Re: Why Plan 9 C compilers don't have asm("")

H. Peter Anvin (hpa@zytor.com)
6 Jul 2001 17:16:57 -0700


Followup to: <15174.20383.84051.790269@pizda.ninka.net>
By author: "David S. Miller" <davem@redhat.com>
In newsgroup: linux.dev.kernel
>
> Rick Hohensee writes:
> > Forth chips aren't modern in the true-multi-user sense, but if an
> > individual were to design such a beast they could get several of them,
> > hundreds maybe, on FPGAs available now. Such things are coming, because a
> > Forth chip IS something an individual can design.
>
> And I suppose this zero-cost call is also handling things like keeping
> an N stage deep pipeline full during this call right?
>

Believe it or not, that's actually a fairly simple part of the whole
machinery. All you need for that is to maintain a call/return stack
in the front end of the pipe.

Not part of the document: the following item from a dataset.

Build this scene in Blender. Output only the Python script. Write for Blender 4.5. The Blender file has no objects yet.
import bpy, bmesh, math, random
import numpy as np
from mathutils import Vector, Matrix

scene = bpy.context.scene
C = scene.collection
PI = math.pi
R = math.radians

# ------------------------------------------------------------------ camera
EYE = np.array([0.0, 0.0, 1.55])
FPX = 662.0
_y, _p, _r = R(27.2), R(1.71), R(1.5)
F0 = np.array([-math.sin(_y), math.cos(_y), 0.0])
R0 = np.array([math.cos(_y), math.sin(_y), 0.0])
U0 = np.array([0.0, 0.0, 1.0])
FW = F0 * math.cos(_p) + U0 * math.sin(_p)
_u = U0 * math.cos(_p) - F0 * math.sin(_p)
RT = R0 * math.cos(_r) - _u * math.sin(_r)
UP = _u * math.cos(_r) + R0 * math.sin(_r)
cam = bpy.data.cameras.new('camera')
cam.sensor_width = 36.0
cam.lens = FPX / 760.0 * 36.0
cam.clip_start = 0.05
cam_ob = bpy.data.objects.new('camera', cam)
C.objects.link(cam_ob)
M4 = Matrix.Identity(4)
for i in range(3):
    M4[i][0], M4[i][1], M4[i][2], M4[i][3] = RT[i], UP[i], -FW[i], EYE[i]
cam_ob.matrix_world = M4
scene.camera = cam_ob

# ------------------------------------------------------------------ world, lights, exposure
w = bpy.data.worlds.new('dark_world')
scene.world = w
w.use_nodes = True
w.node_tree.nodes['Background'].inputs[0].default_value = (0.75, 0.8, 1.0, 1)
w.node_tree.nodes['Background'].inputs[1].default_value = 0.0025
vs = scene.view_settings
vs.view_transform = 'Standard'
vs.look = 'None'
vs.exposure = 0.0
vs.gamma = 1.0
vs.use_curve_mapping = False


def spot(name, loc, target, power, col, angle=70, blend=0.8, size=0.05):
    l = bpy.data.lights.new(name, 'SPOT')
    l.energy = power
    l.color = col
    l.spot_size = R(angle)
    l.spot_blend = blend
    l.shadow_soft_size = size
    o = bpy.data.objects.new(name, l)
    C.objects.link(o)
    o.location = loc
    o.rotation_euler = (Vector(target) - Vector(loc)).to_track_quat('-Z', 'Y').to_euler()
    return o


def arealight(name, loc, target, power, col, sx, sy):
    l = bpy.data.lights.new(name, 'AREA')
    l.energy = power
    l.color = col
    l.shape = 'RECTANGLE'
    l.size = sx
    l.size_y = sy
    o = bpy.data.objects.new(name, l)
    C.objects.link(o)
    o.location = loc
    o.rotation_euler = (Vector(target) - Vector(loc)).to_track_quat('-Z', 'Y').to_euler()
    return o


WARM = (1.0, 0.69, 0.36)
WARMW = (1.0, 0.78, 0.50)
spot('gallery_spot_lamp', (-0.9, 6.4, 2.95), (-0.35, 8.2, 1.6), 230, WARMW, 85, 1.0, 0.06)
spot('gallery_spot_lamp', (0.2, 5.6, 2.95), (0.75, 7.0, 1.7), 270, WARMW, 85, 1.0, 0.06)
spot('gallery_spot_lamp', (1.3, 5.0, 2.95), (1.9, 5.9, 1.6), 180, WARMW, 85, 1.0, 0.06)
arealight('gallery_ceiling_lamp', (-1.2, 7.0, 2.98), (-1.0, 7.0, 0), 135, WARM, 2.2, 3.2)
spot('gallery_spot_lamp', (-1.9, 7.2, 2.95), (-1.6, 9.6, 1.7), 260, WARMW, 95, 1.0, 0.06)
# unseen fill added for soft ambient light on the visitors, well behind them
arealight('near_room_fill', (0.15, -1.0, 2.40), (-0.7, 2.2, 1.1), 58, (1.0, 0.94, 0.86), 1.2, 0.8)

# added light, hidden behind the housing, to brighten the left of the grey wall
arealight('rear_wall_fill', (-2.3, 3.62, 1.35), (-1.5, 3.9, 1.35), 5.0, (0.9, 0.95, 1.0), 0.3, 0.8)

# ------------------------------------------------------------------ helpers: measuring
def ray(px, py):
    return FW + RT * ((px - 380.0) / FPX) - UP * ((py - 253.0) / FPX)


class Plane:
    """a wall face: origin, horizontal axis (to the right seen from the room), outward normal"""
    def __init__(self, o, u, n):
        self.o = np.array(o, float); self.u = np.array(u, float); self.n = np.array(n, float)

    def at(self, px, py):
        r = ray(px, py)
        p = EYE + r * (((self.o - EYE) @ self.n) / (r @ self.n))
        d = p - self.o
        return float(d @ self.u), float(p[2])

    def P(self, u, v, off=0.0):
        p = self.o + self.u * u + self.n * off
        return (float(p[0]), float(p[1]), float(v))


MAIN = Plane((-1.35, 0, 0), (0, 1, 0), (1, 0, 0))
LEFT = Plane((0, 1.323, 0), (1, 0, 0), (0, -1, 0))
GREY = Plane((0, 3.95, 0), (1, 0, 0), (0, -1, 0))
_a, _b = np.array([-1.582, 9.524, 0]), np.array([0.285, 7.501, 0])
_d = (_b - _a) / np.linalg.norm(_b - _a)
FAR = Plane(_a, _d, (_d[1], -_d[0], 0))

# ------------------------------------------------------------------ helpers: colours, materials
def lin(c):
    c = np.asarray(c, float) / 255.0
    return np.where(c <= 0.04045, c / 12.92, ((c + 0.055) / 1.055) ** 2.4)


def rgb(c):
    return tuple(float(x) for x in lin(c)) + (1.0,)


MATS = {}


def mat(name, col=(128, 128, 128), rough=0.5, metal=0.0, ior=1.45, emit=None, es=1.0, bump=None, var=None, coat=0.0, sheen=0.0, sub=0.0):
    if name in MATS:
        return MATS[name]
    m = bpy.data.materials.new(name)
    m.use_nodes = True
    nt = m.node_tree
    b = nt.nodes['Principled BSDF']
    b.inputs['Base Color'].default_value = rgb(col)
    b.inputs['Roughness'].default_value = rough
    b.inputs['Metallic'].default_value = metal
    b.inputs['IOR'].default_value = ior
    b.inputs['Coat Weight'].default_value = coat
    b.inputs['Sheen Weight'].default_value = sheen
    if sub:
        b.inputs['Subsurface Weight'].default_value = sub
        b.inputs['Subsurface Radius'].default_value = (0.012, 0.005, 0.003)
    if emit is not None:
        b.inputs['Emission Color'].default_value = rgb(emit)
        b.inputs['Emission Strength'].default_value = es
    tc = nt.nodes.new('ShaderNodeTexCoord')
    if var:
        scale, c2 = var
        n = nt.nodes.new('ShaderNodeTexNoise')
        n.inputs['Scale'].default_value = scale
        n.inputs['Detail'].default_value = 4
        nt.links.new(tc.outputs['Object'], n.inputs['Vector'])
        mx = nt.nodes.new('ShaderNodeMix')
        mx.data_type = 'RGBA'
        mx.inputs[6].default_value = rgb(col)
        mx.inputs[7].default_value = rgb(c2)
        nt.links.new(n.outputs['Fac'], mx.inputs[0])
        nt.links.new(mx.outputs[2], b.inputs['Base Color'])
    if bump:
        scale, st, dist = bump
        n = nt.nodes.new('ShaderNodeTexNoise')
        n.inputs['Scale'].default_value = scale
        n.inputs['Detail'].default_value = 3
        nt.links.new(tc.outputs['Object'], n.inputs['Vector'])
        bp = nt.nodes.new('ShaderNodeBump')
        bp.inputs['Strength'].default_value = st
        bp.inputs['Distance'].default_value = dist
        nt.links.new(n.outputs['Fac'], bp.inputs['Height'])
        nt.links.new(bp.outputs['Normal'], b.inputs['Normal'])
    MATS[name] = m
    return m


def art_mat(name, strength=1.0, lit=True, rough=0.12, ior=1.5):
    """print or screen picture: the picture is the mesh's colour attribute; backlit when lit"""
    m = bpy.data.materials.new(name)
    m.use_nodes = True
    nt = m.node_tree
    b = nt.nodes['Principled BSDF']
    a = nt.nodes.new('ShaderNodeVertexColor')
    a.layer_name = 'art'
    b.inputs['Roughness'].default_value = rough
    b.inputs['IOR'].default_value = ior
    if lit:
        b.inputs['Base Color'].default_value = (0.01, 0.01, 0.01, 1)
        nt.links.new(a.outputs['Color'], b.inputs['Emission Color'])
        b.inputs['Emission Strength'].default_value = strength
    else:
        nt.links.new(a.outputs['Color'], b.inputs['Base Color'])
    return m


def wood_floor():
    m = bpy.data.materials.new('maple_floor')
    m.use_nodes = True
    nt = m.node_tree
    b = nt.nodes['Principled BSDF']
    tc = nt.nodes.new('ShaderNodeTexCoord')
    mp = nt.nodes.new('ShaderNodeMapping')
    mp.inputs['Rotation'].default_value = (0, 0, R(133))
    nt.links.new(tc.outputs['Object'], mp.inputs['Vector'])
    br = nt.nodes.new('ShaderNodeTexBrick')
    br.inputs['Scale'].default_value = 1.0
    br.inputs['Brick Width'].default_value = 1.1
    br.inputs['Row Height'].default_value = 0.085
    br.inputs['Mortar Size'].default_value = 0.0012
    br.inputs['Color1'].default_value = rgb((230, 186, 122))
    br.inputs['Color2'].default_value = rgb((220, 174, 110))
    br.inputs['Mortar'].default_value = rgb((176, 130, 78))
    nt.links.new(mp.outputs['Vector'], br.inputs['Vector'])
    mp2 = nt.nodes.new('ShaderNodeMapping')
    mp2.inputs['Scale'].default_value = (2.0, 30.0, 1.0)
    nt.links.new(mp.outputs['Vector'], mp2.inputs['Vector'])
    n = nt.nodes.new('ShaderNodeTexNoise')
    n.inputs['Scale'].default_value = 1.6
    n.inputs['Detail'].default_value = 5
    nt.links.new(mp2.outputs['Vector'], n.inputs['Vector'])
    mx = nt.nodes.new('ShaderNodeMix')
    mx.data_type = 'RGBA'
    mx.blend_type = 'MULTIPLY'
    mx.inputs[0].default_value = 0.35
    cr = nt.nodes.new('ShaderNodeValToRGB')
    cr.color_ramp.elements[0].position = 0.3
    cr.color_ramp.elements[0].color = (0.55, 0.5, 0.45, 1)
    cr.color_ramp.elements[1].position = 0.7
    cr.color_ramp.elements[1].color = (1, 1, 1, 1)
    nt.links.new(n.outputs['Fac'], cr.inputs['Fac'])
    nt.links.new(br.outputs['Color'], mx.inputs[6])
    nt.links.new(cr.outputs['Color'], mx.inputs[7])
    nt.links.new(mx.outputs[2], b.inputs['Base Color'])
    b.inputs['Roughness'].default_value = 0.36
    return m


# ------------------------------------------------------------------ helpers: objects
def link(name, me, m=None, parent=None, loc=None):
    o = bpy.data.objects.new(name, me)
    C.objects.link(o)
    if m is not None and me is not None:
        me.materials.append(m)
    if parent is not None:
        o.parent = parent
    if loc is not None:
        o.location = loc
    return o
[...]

That way, a return that is indeed a
return can be speculated properly; obviously, if the speculation
doesn't work out when you get the return address in the execution
stage you suffer a branch mispredict penalty.

-hpa

-- 
<hpa@transmeta.com> at work, <hpa@zytor.com> in private!
"Unix gives you enough rope to shoot yourself in the foot."